* _Instructions to follow_:
Bring together all lines of the material below that contain the string "objects".

* _Source material_:
----------------------------------------

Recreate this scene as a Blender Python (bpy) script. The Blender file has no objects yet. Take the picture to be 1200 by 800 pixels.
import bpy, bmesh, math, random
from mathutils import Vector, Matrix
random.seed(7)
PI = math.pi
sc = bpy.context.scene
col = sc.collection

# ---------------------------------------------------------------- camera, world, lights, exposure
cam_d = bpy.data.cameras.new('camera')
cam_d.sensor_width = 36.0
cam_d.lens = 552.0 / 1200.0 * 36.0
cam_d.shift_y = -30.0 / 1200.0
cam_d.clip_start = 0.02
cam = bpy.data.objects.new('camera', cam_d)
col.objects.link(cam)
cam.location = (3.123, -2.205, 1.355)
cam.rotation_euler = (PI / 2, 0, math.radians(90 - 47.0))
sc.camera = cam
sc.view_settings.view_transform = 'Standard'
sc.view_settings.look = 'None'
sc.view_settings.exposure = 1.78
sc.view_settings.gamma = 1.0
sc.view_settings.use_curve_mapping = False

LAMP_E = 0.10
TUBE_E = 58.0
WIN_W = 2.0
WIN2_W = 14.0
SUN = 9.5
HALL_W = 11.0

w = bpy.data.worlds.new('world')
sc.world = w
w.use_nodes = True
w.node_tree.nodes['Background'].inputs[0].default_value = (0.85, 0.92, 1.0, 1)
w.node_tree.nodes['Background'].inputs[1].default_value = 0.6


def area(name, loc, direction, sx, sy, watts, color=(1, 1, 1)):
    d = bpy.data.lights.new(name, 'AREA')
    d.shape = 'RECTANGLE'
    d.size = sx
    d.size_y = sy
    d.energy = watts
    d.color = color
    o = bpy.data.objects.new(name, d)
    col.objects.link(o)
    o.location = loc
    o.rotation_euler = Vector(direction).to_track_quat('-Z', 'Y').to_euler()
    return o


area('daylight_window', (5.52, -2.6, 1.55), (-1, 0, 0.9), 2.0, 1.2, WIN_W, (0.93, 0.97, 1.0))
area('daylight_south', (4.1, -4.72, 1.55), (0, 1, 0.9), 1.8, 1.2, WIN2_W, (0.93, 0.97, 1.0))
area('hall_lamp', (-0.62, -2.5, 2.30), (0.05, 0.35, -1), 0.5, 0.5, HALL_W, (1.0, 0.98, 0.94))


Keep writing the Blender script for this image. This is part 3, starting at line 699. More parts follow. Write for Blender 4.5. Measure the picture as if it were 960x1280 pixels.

----------------------------------------

* _Output of the exercise_:
Recreate this scene as a Blender Python (bpy) script. The Blender file has no objects yet. Take the picture to be 1200 by 800 pixels.
cam = bpy.data.objects.new('camera', cam_d)
col.objects.link(cam)
    o = bpy.data.objects.new(name, d)
    col.objects.link(o)